The Democratic Republic of Congo has ordered an audit of the civil service payroll, according to the minutes of a Council of Ministers meeting held on Feb. 20, 2026.
The government said the audit is intended to safeguard public finances and ensure it can continue funding its priorities, including the regular and timely payment of salaries. The aim is to secure long-term payroll stability and prevent delays that could undermine social stability.
A Rapidly Expanding Wage Bill
The public wage bill has risen sharply in recent years. In a January 2026 report, the International Monetary Fund said salaries for military and police personnel were doubled at the start of 2025, alongside the recruitment of new security forces. Additional spending pressures came from the education and health sectors, as well as the hiring of 2,500 magistrates later in the year.
As a result, the wage bill is estimated to have exceeded its budgeted level by around 19% in 2025. Between 2021 and 2025, it more than doubled in nominal terms and rose 46% in real terms, now accounting for more than 50% of tax revenues.
To curb the increase, the Ministry of Public Service said in August 2025 it was preparing a biometric registration of employees under the central government’s supplementary budget, aimed at tightening control over staffing levels and payroll costs.
On Dec. 18, 2025, Public Service Minister Jean-Pierre Lihau announced the retirement of 2,000 eligible employees. He said that from January 2026, at least 30,000 employees would be retired each year.
Wage Bill Targets and Pay Reform
In the original 2025 budget, the government allocated $3.4 billion for salaries.
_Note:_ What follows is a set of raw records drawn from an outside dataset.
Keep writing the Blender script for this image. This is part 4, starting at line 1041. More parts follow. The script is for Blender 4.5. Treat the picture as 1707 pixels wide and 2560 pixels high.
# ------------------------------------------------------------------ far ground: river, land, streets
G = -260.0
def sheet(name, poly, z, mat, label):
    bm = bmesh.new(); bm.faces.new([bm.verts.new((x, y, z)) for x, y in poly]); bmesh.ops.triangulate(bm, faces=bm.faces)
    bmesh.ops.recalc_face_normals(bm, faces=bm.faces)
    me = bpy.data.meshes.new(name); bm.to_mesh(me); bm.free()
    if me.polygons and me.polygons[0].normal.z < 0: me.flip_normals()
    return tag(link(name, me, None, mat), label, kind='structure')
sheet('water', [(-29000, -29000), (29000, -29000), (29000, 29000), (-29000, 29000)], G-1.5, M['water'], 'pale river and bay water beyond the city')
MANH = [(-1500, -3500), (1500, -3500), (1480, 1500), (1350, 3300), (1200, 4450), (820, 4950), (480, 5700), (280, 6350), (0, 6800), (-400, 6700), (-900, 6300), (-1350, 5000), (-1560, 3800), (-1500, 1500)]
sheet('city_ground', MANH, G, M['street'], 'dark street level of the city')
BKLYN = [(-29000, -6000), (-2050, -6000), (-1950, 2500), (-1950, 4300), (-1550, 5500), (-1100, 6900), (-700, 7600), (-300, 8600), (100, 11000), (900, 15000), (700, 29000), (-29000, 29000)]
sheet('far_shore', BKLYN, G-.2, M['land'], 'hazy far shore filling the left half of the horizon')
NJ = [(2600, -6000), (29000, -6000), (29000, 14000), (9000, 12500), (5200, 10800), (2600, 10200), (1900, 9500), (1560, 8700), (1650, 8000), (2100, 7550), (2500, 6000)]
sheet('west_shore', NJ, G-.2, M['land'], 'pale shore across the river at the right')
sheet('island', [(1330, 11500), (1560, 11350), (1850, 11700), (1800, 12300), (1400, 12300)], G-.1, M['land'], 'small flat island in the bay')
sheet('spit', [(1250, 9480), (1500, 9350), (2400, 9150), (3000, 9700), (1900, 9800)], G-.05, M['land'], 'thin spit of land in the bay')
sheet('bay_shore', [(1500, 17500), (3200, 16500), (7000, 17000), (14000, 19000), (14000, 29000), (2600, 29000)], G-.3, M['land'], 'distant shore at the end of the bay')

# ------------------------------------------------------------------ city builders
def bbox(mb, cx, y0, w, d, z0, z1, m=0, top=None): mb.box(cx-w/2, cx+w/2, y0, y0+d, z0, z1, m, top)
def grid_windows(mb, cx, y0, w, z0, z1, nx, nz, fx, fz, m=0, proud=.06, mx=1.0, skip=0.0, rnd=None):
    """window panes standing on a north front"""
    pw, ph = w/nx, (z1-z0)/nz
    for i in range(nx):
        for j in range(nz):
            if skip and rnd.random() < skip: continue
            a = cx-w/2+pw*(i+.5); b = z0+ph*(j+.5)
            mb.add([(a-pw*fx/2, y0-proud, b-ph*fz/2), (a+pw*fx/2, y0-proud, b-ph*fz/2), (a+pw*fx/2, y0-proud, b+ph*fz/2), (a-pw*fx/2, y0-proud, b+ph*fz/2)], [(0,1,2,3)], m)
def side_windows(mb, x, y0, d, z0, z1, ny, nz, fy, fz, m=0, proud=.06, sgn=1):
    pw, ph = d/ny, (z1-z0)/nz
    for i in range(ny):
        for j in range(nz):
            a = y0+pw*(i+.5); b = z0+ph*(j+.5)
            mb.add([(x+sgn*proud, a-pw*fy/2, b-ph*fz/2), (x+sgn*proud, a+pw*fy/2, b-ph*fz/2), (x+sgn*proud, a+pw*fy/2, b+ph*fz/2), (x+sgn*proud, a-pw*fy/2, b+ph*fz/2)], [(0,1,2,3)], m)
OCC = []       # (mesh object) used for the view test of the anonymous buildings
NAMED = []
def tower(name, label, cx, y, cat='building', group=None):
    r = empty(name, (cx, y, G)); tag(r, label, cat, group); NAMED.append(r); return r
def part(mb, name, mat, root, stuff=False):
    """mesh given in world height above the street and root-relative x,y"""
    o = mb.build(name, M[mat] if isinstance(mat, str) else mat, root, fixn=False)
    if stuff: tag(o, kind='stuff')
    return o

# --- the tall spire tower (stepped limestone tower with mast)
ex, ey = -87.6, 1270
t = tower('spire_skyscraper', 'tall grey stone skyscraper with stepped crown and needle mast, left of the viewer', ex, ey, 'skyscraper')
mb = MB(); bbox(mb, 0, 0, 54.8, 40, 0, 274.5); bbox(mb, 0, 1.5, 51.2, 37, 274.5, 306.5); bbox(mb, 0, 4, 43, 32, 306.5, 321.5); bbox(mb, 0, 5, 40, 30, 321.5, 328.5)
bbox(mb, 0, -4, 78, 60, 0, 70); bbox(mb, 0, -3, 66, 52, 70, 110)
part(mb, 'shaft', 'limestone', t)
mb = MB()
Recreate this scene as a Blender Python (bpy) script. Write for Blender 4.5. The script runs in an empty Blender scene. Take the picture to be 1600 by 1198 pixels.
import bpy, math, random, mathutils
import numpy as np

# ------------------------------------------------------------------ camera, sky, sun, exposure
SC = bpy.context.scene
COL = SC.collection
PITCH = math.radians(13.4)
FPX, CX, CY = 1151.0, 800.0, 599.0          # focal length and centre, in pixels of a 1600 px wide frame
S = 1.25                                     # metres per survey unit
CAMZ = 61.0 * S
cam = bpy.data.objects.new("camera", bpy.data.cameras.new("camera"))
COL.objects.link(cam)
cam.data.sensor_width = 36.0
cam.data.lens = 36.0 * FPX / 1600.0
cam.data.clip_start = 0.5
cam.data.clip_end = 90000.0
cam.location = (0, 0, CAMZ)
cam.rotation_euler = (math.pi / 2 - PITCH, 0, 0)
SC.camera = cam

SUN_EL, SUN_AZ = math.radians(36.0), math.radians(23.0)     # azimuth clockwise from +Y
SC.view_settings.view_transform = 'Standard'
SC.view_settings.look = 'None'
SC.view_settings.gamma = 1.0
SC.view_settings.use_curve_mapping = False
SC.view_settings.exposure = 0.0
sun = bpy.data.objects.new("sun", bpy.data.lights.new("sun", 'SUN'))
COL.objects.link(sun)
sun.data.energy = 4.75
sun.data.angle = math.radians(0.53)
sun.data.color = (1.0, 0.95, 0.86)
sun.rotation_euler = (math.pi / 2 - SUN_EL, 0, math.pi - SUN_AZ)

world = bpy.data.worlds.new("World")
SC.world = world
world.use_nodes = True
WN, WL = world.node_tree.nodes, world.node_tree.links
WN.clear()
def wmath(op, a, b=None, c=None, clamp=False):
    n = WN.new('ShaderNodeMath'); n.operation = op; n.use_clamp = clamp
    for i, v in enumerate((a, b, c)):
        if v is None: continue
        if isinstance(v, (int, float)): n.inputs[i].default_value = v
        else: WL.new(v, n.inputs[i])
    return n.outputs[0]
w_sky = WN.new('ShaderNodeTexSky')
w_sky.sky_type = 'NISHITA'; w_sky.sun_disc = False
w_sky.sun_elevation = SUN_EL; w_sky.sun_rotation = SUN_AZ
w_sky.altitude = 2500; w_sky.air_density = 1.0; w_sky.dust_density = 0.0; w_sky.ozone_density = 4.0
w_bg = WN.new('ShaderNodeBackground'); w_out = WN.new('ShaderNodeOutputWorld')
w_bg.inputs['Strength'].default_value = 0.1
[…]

Following the doubling of military and police pay, the wage bill is now expected to reach $4 billion, equivalent to 23.3% of total expenditure and 4.8% of GDP. The government aims to keep the wage bill below 5% of GDP over the medium term.
To support that target, it announced plans in December 2025 to adopt a new pay policy, developed in consultation with unions, to improve equity and efficiency in public sector remuneration, reduce unjustified disparities and limit hiring to essential positions.
The minutes of the Feb. 20 meeting state that the payroll audit is part of a broader effort to strengthen fiscal consolidation and budget discipline, rather than a short-term response.
The Prime Minister will coordinate the audit, with support from the General Inspectorate of Finance and other oversight bodies. The Deputy Prime Minister in charge of the Budget will ensure staffing levels on the payroll match those approved in the budget. Results are expected within 30 days.